<<<<
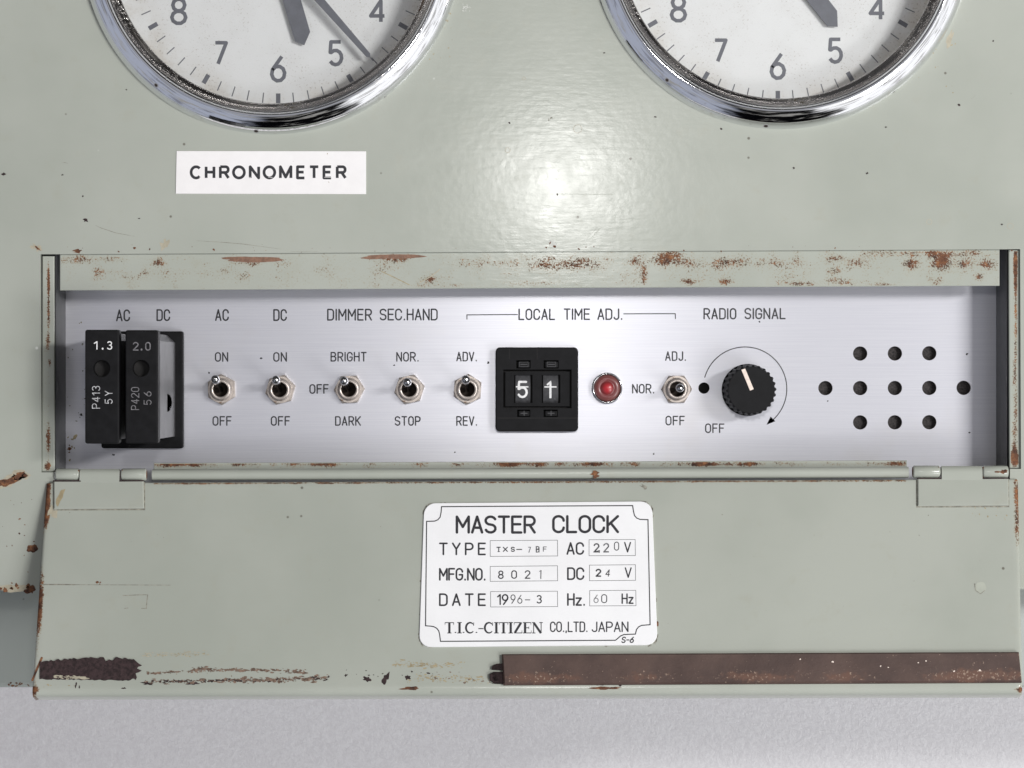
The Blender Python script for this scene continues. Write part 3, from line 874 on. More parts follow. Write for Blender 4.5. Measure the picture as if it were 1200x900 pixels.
# hinges
def hinge(x0, x1, ktop, kbot, yb, kn, label_spots):
    mb = MB()
    # leaf lying on the door, with its tongue running up between the knuckles
    lift = 3.4
    pl = [DS(x0, kbot + 1.0, lift), DS(x1, kbot + .6, lift), DS(x1 + .6, yb - .6, lift), DS(x0 + .2, yb, lift)]
    pb = [p - DN * 3.4 for p in pl]
    # bevelled edge loop
    cen = sum(pl, Vector()) / 4
    mid = [p - DN * .9 for p in pl]
    top = [p + (Vector((1 if p.x < cen.x else -1, 0, 0)) * 1.1 + DV * (1.1 if (p - cen).dot(DV) < 0 else -1.1)) for p in pl]
    mb.add(top + mid + pb, [(0, 3, 2, 1)] + [(k * 4 + i, k * 4 + (i + 1) % 4, (k + 1) * 4 + (i + 1) % 4, (k + 1) * 4 + i) for k in range(2) for i in range(4)], 'paint')
    kc = (ktop + kbot) / 2
    rad = (kbot - ktop) / 2
    hc = -1.0
    c0 = T(0, kc, hc)
    # tongue: half-round continuing flat into the leaf
    tx0, tx1 = T(kn[0] + .9, 0, hc).x, T(kn[1] - .9, 0, hc).x
    prof = [(c0.y + rad * math.cos(R(a)), hc + rad * math.sin(R(a))) for a in (20, 45, 70, 90)]
    e = DS(600, kbot + 3.0, lift + .02)
    prof.append((e.y, e.z))
    mb.add([(tx0, y, z) for y, z in prof] + [(tx1, y, z) for y, z in prof], [(i, i + 5, i + 6, i + 1) for i in range(4)][::1], 'paint', None, True)
    o_ = [(x0 - .6, kbot + 2), (x0 - .5, yb + .6), (x1 + 1.0, yb + .2), (x1 + .8, kbot + 2)]
    mb.ribbon(o_, 1.5, DS, 'scratch_or_shade', .12)  # contact shade around the leaf, drawn as a dark line
    mb.ribbon([(x0 - .5, kbot + 1.0), (kn[0] + 1, kbot + 1.0), (kn[0] + 1, ktop + 3)], 1.6, DS, 'residue_or_shade', lift + .3)  # shade in the gaps between leaf and knuckles, drawn on both sides
    mb.ribbon([(kn[1] - 1, ktop + 3), (kn[1] - 1, kbot + 1.0), (x1, kbot + .7)], 1.6, DS, 'residue_or_shade', lift + .3)
    for rust_spot in label_spots: mb.blob(*rust_spot, DS, 'stain', rnd, 14, .4, .3, lift + .15)
    hg = mb.build("hinge", root, DS((x0 + x1) / 2, (kbot + yb) / 2))
    for a, b in ((kn[2], kn[0]), (kn[1], kn[3])):
        mk = MB()
        xa, xb = T(a, 0, hc).x, T(b, 0, hc).x
        prof = [(xa, rad - 1.6), (xa + .8, rad - .5), (xa + 1.8, rad), (xb - 1.8, rad), (xb - .8, rad - .5), (xb, rad - 1.6)]
        n = 24
        pts = [(x, c0.y + r * math.cos(2 * math.pi * i / n), hc + r * math.sin(2 * math.pi * i / n)) for x, r in prof for i in range(n)]
        fs = [(k * n + i, k * n + (i + 1) % n, (k + 1) * n + (i + 1) % n, (k + 1) * n + i) for k in range(5) for i in range(n)]
        mk.add(pts, [f[::-1] for f in fs], 'paint', [.16] * len(pts), True)
        mk.add(pts[:n], [tuple(range(n))], 'rust'); mk.add(pts[-n:], [tuple(range(n))], 'rust')
        sf = lambda x, y, l: T(x, y, hc + math.sqrt(max(0, rad * rad - (y - kc) ** 2)) + l)
        for q in ((b - 1.4, kc + 3) if b == kn[0] else (a + 1.4, kc + 3),):
            mk.ribbon([(q[0], ktop + 2), (q[0], kbot - 1)], 1.3, sf, 'rust', .25)
        if b == kn[3] and x0 > 600:
            mk.blob(1176, kc - .4, 4, 2.4, sf, 'rust', rnd, 12, .3, 0, .3); mk.blob(1169, kc, 3, 1.2, sf, 'rust', rnd, 12, .3, 0, .3)
        mk.build("knuckle", hg, ((xa + xb) / 2, c0.y, hc))
    return hg
hinge(63.5, 168.5, 549, 563.5, 597, (93.5, 142, 65.5, 172), [(71, 583, 3.5, 9)])
hinge(1075, 1181, 545.5, 560.5, 593.5, (1101.5, 1151, 1069.5, 1181), [])

# ------------------------------------------------------------------ nameplate on the door
mb = MB()
LP = 2.0
pl = [(x, y) for x, y in rrect(494, 589.5, 766.5, 757, 13, 6)]
def plate_px(x, y):   # the plate sits a hair turned on the door
    f = (x - 494) / 272.5; g = (y - 589.5) / 167.5
    return (494 + 3.5 - 6 * g * (1 - f) + f * 266.0 + f * g * 6.5 + (1 - f) * g * 0, 590.5 - 2.2 * f + g * (167.6 - .2 * f))
top_ = [DS(*plate_px(x, y), LP) for x, y in pl]; mid_ = [DS(*plate_px(*p), LP - .5) for p in inset(pl, -.5)]; bot_ = [p - DN * (LP - .5) for p in mid_]
n_ = len(pl)
mb.add(top_, [tuple(range(n_))], 'plate'); mb.add(top_, [tuple(range(n_))[::-1]], 'plate') if False else None
mb.add(top_ + mid_ + bot_, [(k * n_ + i, (k + 1) * n_ + i, (k + 1) * n_ + (i + 1) % n_, k * n_ + (i + 1) % n_) for k in range(2) for i in range(n_)], 'plate')
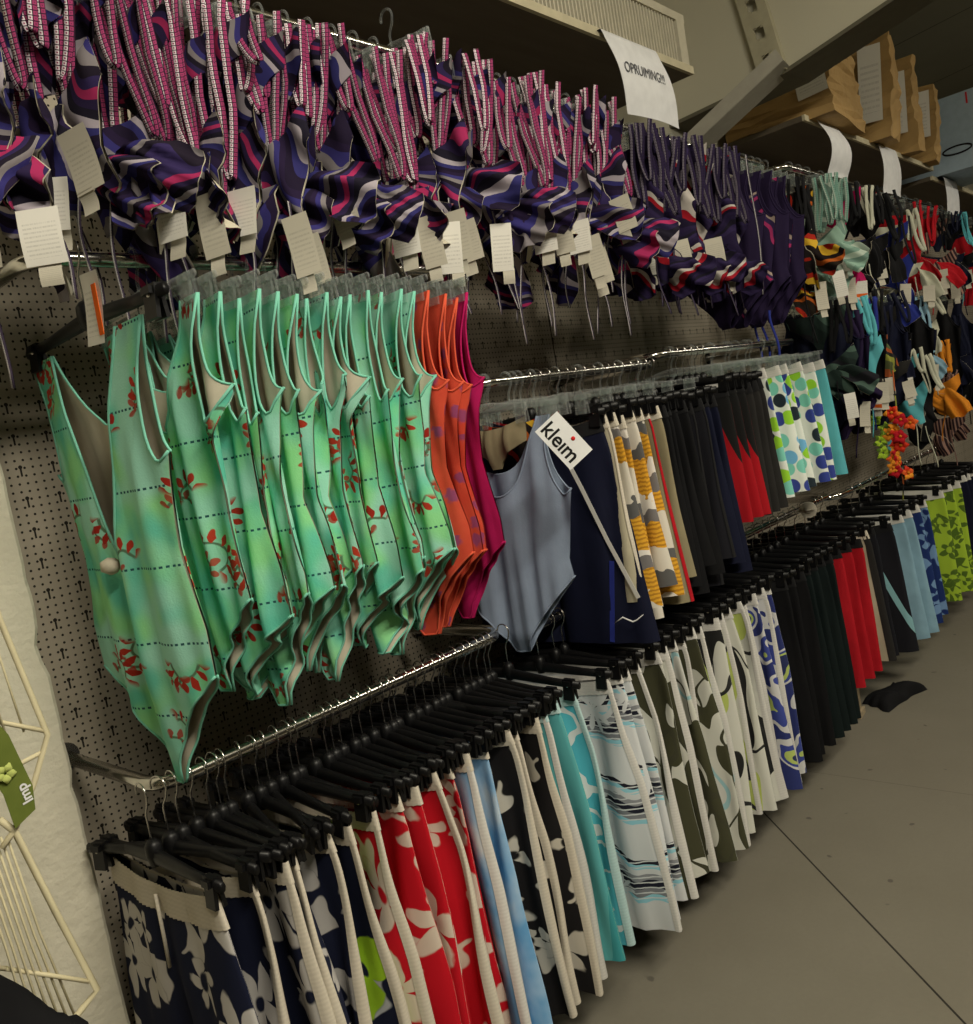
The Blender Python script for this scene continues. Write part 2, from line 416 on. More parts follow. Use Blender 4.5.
# ------------------------------------------------------------------ garments (local: x along hanger, -y faces camera, z up)
def folder(seed, amp, fr=(5, 15), drift=2.0):
    r = random.Random(seed)
    K = [(r.uniform(*fr), r.uniform(0, 6.28), r.uniform(-drift, drift) * 3, r.uniform(.4, 1)) for _ in range(5)]; K += [(r.uniform(fr[1], fr[1] * 2), r.uniform(0, 6.28), r.uniform(-drift, drift) * 6, .28) for _ in range(3)]
    def f(x, z):
        d = 0
        for fq, ph, dr, a in K: d = d + a * np.sin(2 * PI * fq * x + ph + dr * z)
        return amp * d * np.clip(-z / .16 + .12, 0, 1)
    return f
def swimsuit(seed, L=.68, W=.155, neck=(.20, .12), arm=(.20, .165), strap=(.42, .60), SX=.29, hip=.50, amp=.0035, thick=.016, piping=True, skew=0.0):
    fo = folder(seed, amp)
    half = np.concatenate([np.linspace(0, strap[0] - .04, 9), np.linspace(strap[0] - .03, strap[0], 5), np.linspace(strap[0] + .02, strap[1] - .02, 4), np.linspace(strap[1], strap[1] + .05, 5), np.linspace(strap[1] + .07, 1, 9)])
    u = np.concatenate([-half[:0:-1], half]); a = np.abs(u); nv = 30
    def wid(z):
        return np.interp(-z, [0, .06, .17, .22, .33, .45, .55, L], [SX, SX * .84, max(W * 1.1, SX * .60), W * 1.04, W * .90, W * 1.03, W, W * .95])
    def panel(i, inset=0.0):
        sg = (-1, 1)[i]; nk, ar = neck[i], arm[i]
        s = np.clip((a - strap[1]) / (1 - strap[1]), 0, 1)
        zt = np.where(a < strap[0], -nk * (1 - np.clip(a / strap[0], 0, 1) ** 2.6) ** .75, np.where(a <= strap[1], 0.0, -ar * np.sqrt(1 - (1 - s) ** 2)))
        # both panels meet at the side seam
        sb = np.clip((a - .13) / .87, 0, 1); zb = -L + (L - hip) * sb ** .62
        if i == 1: zb = -L + (L - hip) * np.clip((a - .15) / .85, 0, 1) ** .70
        endt = -min(arm); zt = np.where(a > .9, zt + (endt - (-ar)) * (a - .9) / .1, zt)
        t = np.linspace(0, 1, nv)[:, None]; z = zt[None] * (1 - t) + zb[None] * t
        x = u[None] * wid(z)
        x = x + skew * np.clip(-z / L, 0, 1)
        th = thick * np.sqrt(np.clip(1 - (a[None] * .995) ** 2, 0, 1)) * np.interp(-z, [0, .1, .3, .5, L], [.06, .6, 1, .9, .12])
        y = sg * np.maximum(th - inset, .0003) + fo(x, z)
        if inset: x = x * (1 - inset * 3)
        return np.stack([x, y, z], -1), np.stack([x + i * .71, z], -1)
    body, lin = MB(), MB(); pips = []
    for i in (0, 1):
        pip, leg = MB(), MB()
        A, UV = panel(i); body.grid(A, UV); B, UV = panel(i, .0022); lin.grid(B, UV)
        if piping:
            k0 = int(np.argmax(u >= -strap[0] - 1e-6)); k1 = len(u) - 1 - k0
            pip.tube(A[0][k0:k1 + 1], .0024, 5); e0 = int(np.argmax(u >= -strap[1] - 1e-6)); e1 = len(u) - 1 - e0
            pip.tube(A[0][:e0 + 1], .0024, 5); pip.tube(A[0][e1:], .0024, 5); leg.tube(A[-1], .0022, 5); pips += [('neck_piping', pip.mesh('neck_piping')), ('leg_piping', leg.mesh('leg_piping'))]
    return body.mesh('body'), lin.mesh('lining'), pips

def shorts(seed, L=.50, wa=.18, wh=.24, crotch=.25, t0=.008, t1=.020, amp=.0028, band=.032, stripe=.955, fr=(4, 12), hem_tilt=0.0):
    fo = folder(seed, amp, fr, 3.0); m = 14; nu = 2 * m + 1; nz = 30
    u1 = np.sin(np.linspace(-PI / 2, PI / 2, nu)); u1 = .55 * u1 + .45 * np.linspace(-1, 1, nu)
    zz = -np.linspace(0, 1, nz) ** 1.0 * L; kc = int(np.argmin(np.abs(zz + crotch)))
    def ring(z, off=0.0, u=None, sgn=None):
        u_ = u1 if u is None else u; a = np.abs(u_); q = -z / L
        w = np.interp(-z, [0, .05, crotch, L], [wa, wa * 1.06, wa + (wh - wa) * .62, wh])
        x = u_ * w; tw = t0 + (t1 - t0) * min(1, q * 1.6)
        whole = np.sqrt(np.clip(1 - a ** 2, 0, 1)); leg = np.sqrt(np.clip(1 - (2 * a - 1) ** 2, 0, 1))
        k = min(1.0, max(0.0, (-z / crotch - .55) / .45)); pr = whole * (1 - k) + leg * k
        th = tw * pr + .0006
        sag = -.016 * (1 - a ** 2) * max(0, 1 - q * 3) + hem_tilt * x * q
        return x, th, sag, w
    def pts(zs, u, sg, off=0.0):
        rows = []
        for z in zs:
            x, th, sag, w = ring(z, off, u); y = sg * (th + off) + fo(x, np.full_like(x, z))
            rows.append(np.stack([x + np.sign(x) * off * (np.abs(u) > .97), y, z + sag], -1))
        return np.array(rows)
    F, B = pts(zz, u1, -1), pts(zz, u1, 1); body = MB()
    ringA = np.concatenate([F, B[:, ::-1]], 1)                       # closed ring of 2*nu
    uvx = np.concatenate([np.tile(u1 * wh, (nz, 1)), np.tile(u1[::-1] * wh + .83, (nz, 1))], 1); UV = np.stack([uvx, np.tile(zz[:, None], (1, 2 * nu))], -1)
    body.grid(ringA[:kc + 1], UV[:kc + 1], True)
    idl = list(range(0, m + 1)) + list(range(2 * nu - 1 - m, 2 * nu)); idr = list(range(m, nu)) + list(range(nu, nu + m + 1))
    for ids in (idl, idr): body.grid(ringA[kc:, ids], UV[kc:, ids], True)
    bm_ = MB(); zb = -np.linspace(0, band, 4); n2 = 61; ub = np.linspace(-1, 1, n2)
    Fb, Bb = pts(zb, ub, -1, .0016), pts(zb, ub, 1, .0016)
    rp = .0011 * np.cos(np.arange(n2) * PI)[None, :]; Fb[..., 1] -= rp; Bb[..., 1] += rp
    Fb[..., 2] += .003; Bb[..., 2] += .003
    bm_.grid(np.concatenate([Fb, Bb[:, ::-1]], 1), None, True)
    st = []
    if stripe:
        for sg in (-1, 1):
            ue = np.linspace(stripe, 1, 6) * sg; zs = zz[1:]
            f, b = pts(zs, ue, -1, .0013), pts(zs, ue, 1, .0013); s_ = MB(); A = np.concatenate([f, b[:, ::-1]], 1)
            s_.grid(A, np.stack([A[..., 0], A[..., 2]], -1)); st.append(s_.mesh('side_stripe'))
    return body.mesh('body'), bm_.mesh('waistband'), st

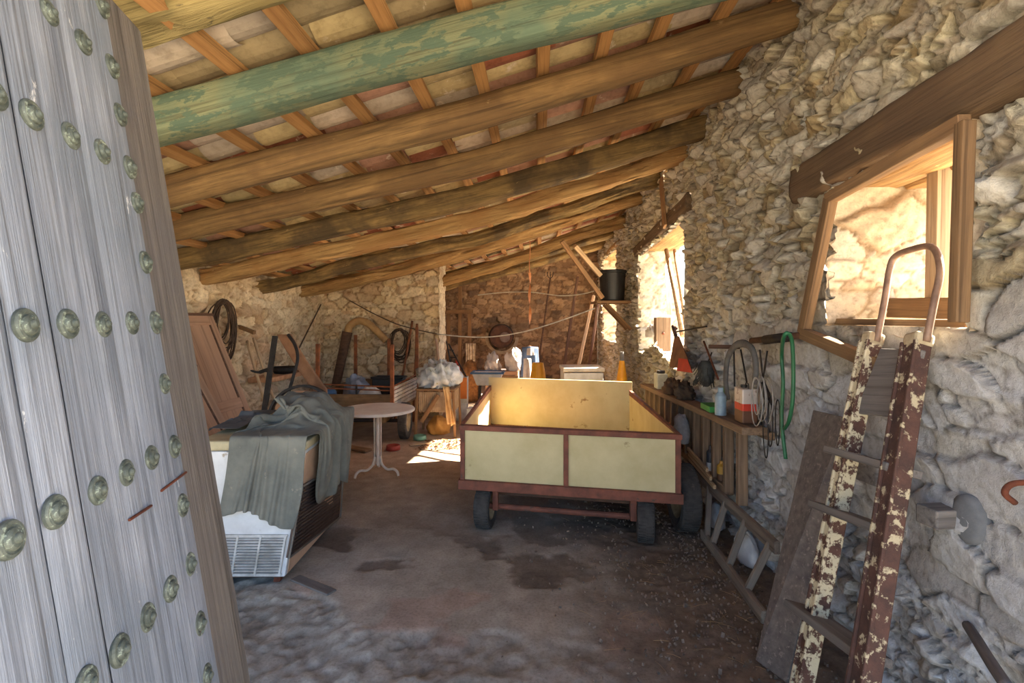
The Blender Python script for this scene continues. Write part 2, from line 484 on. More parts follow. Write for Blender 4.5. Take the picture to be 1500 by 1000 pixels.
base = base*(1-dirt[..., None])+A3((112, 98, 86))*(.6+.8*n3)[..., None]*dirt[..., None]
base = base*(1-rough[..., None])+A3((166, 165, 160))*(.45+.65*n2+.8*(n3-.5))[..., None]*rough[..., None]
red = (sstep(.66, .70, fbm(U*2.2+8, V*2.2, 219, 4))*sstep(3.6, 3.2, V)*(1-dirt)*(1-rough)*.22)[..., None]
base = base*(1-red)+A3((168, 112, 92))*red
oil = (sstep(.58, .64, fbm(U*2.6+1, V*3.1+6, 231, 4))*sstep(.9, .2, np.abs(U-.15))*sstep(.9, .3, np.abs(V-3.7))*.6)[..., None]
base = base*(1-oil)+A3((84, 74, 66))*oil
base = base*(.72+.56*fbm(U*8, V*8, 241, 5))[..., None]
n, m = U.shape
I, J = np.meshgrid(np.arange(n-1), np.arange(m-1), indexing='ij')
fc = np.stack([I*m+J, (I+1)*m+J, (I+1)*m+J+1, I*m+J+1], -1).reshape(-1, 4)
fl = attr_mesh('floor', np.stack([U, V, zz], -1).reshape(-1, 3), fc, base.reshape(-1, 3), attr_mat('trodden_concrete', 60, .5, .9, .004))
fl['kind'] = 'structure'
g = MB()
for x0, x1, y0, y1 in ((-40, 60, -40, -1), (XR+.05, 60, -1, 60), (-40, -4.2, -1, 60)):
    g.box(((x0+x1)/2, (y0+y1)/2, -.1), (x1-x0, y1-y0, .1))
g.build('ground', plain('dry_ground', (196, 184, 160), (168, 154, 128), .8))['kind'] = 'structure'

# ceiling: clay roof tiles, each its own tone
rng = np.random.default_rng(5)
TV, TF, TCc = [], [], []
tone = [((146, 88, 64), .14), ((172, 132, 112), .15), ((188, 174, 158), .19), ((186, 168, 126), .30), ((160, 144, 112), .22)]
tp = np.cumsum([w for _, w in tone])
PITCH, LEN = .205, .36
sl = math.atan(.255)
for jy in range(int(13.6/PITCH)+1):
    y = .35+jy*PITCH
    rowt = rng.random()
    for ix in range(-10, 7):
        for kind in (0, 1):
            xa = -.35+.36*ix+rng.normal(0, .012); xb = xa+LEN+.07
            yc = y + (PITCH/2 if kind else 0)+rng.normal(0, .008)
            w = .125 if kind == 0 else .10
            lift = (0.0 if kind == 0 else .035)+rng.normal(0, .005)
            dz = rng.normal(0, .006)
            q = (rowt*.6+rng.random()*.4) if y < 3.6 else rng.random()
            k = int(np.searchsorted(tp, q*.999)); c = A3(tone[min(k, 4)][0])*(.75+.4*rng.random())
            b = len(TV); NS = 7
            for e, x in ((0, xa), (1, xb)):
                ww = w*(1-.12*e)
                for s_ in range(NS):
                    t = -1+2*s_/(NS-1)
                    arc = .05*(t*t) if kind == 0 else .055*(1-t*t)
                    TV.append((x, yc+ww*t, roof_z(x)+lift+arc+dz+(.014*e)))
                    TCc.append(c)
            for s_ in range(NS-1):
                TF.append((b+s_, b+s_+1, b+NS+s_+1, b+NS+s_))
            # clay thickness at the lower lip
            for s_ in range(NS):
                p = TV[b+s_]; TV.append((p[0], p[1], p[2]+.016)); TCc.append(A3((138, 84, 60)))
            for s_ in range(NS-1): TF.append((b+s_+1, b+s_, b+2*NS+s_, b+2*NS+s_+1))
ce = attr_mesh('ceiling', np.array(TV), np.array(TF), np.array(TCc), attr_mat('clay_tile', 16, .35, .9, .004, ((206, 192, 172), .60, 7.0)), False)
ce['kind'] = 'structure'
MB().slab([(-4.4, .1, roof_z(-4.4)+.12), (2.3, .1, roof_z(2.3)+.12), (2.3, 13.7, roof_z(2.3)+.12), (-4.4, 13.7, roof_z(-4.4)+.12)], .02).build(
    'ceiling_light_block', plain('light_block_sheet', (120, 70, 46)))['kind'] = 'structure'  # sheet added over the tiles to stop light leaking through their gaps

# roof battens under the tiles, running the length of the barn
BAT = wood('batten_pine', (136, 94, 52), (188, 142, 88), scale=.8, vary=.18, bump=.25)
for k in range(-9, 6):
    x = -.35+.36*k
    o = stick('roof_batten', (x+random.uniform(-.02, .02), .3, roof_z(x)-.045), (x+random.uniform(-.02, .02), 13.15, roof_z(x)-.045), .075, .045, BAT, up=(-.255, 0, 1), bevel=.003)
    tag(o, 'sawn orange pine batten carrying the clay roof tiles above the log beams', 'batten', 'roof battens', 'structure')

GREEN = wood('green_paint_beam', (92, 98, 74), (120, 124, 94), (86, 104, 86), scale=.9, bump=.7, patch=((74, 92, 76), .50))
B1 = wood('brown_beam', (78, 60, 36), (156, 124, 80), (112, 86, 54), scale=.8, bump=.9, patch=((150, 124, 86), .66))
B2 = wood('mottled_beam', (84, 68, 40), (156, 128, 80), (84, 68, 44), scale=1.0, bump=.9, patch=((158, 136, 92), .64))
B3 = wood('golden_log', (106, 76, 44), (206, 168, 112), (160, 122, 76), scale=.8, bump=1.0, patch=((206, 176, 126), .66))
B4 = wood('lichen_lintel', (126, 110, 66), (176, 160, 110), (108, 96, 60), scale=.7, bump=1.0, patch=((92, 82, 56), .64))
def beam(label, pts, w, h, mat, **k):
    o = log('roof_beam', pts, w, h, mat, **k)
    return tag(o, label, 'beam', 'roof beams', 'structure')
def bp(l, Y, ext=.25):
    q = [P(a, b, Y=Y) for a, b in l]
    q.append(q[-1]+(q[-1]-q[-2]).normalized()*ext)
    q.insert(0, q[0]+(q[0]-q[1]).normalized()*.9)
    return q
beam('pale flaking beam highest in the photo, just above the studded door', bp([(205, -6), (405, -66)], 1.92, 2.8), .27, .27, B4, sq=3.2, wob=.02, rough=.026, seed=3, split=1)
beam('wide roof beam with peeling green paint, spanning above the battens nearest the doorway', bp([(234, 180), (495, 107), (693, 56)], 2.36, 2.6), .19, .2, GREEN, sq=3.0, wob=.008, rough=.006, seed=5)
beam('smooth round brown roof beam next behind the green painted beam', bp([(247, 279), (693, 169), (1163, 22)], 3.19), .19, .195, B1, sq=2.2, wob=.008, rough=.006, seed=8)
beam('brown roof beam second behind the green painted one', bp([(254, 336), (693, 240), (1087, 119)], 4.0), .2, .2, B1, sq=2.3, wob=.01, rough=.008, seed=12)
beam('mottled flat-sided roof beam third behind the green painted one', bp([(263, 381), (693, 290), (1033, 186)], 4.85), .2, .205, B2, sq=3.4, wob=.018, rough=.014, seed=15, split=.7)
beam('squared golden roof beam whose end rests on the left wall near the door panels', bp([(301, 404), (693, 326), (1012, 223)], 5.45, .2), .18, .175, B3, sq=3.6, wob=.035, rough=.02, seed=18, split=1)
beam('dark crooked roof beam between the squared golden beam and the sunlit log', bp([(365, 422), (700, 347), (957, 262)], 6.6), .2, .17, B2, sq=2.4, wob=.06, rough=.03, seed=22, split=1)
beam('bright twisted log beam catching the most sun near the black bucket', bp([(420, 430), (600, 394), (780, 340), (936, 290)], 7.8), .22, .2, B3, sq=2.0, wob=.05, rough=.035, seed=25, split=1)
beam('log beam resting on top of the cross wall at the middle of the barn', bp([(478, 440), (640, 416), (760, 375), (895, 331)], 9.0), .21, .2, B3, sq=2.0, wob=.05, rough=.035, seed=29, split=1)
for y, lb, sd in ((10.4, 'crooked log beam first behind the cross wall', 33), (11.9, 'dim log beam closest to the back wall', 37)):
    beam(lb, [(XL-.2, y, roof_z(XL)-.2), (-1, y, roof_z(-1)-.26), (1.75, y, roof_z(1.75)-.18)], .2, .19, B2, sq=2.0, wob=.06, rough=.02, seed=sd)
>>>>
Set task: Your output shall consist solely of the lines from the line with "by 1000 pixels." to the line with "128), .8))['kind'] = 'structure'", reproduced exactly, both ends included.

Solution below:
The Blender Python script for this scene continues. Write part 2, from line 484 on. More parts follow. Write for Blender 4.5. Take the picture to be 1500 by 1000 pixels.
base = base*(1-dirt[..., None])+A3((112, 98, 86))*(.6+.8*n3)[..., None]*dirt[..., None]
base = base*(1-rough[..., None])+A3((166, 165, 160))*(.45+.65*n2+.8*(n3-.5))[..., None]*rough[..., None]
red = (sstep(.66, .70, fbm(U*2.2+8, V*2.2, 219, 4))*sstep(3.6, 3.2, V)*(1-dirt)*(1-rough)*.22)[..., None]
base = base*(1-red)+A3((168, 112, 92))*red
oil = (sstep(.58, .64, fbm(U*2.6+1, V*3.1+6, 231, 4))*sstep(.9, .2, np.abs(U-.15))*sstep(.9, .3, np.abs(V-3.7))*.6)[..., None]
base = base*(1-oil)+A3((84, 74, 66))*oil
base = base*(.72+.56*fbm(U*8, V*8, 241, 5))[..., None]
n, m = U.shape
I, J = np.meshgrid(np.arange(n-1), np.arange(m-1), indexing='ij')
fc = np.stack([I*m+J, (I+1)*m+J, (I+1)*m+J+1, I*m+J+1], -1).reshape(-1, 4)
fl = attr_mesh('floor', np.stack([U, V, zz], -1).reshape(-1, 3), fc, base.reshape(-1, 3), attr_mat('trodden_concrete', 60, .5, .9, .004))
fl['kind'] = 'structure'
g = MB()
for x0, x1, y0, y1 in ((-40, 60, -40, -1), (XR+.05, 60, -1, 60), (-40, -4.2, -1, 60)):
    g.box(((x0+x1)/2, (y0+y1)/2, -.1), (x1-x0, y1-y0, .1))
g.build('ground', plain('dry_ground', (196, 184, 160), (168, 154, 128), .8))['kind'] = 'structure'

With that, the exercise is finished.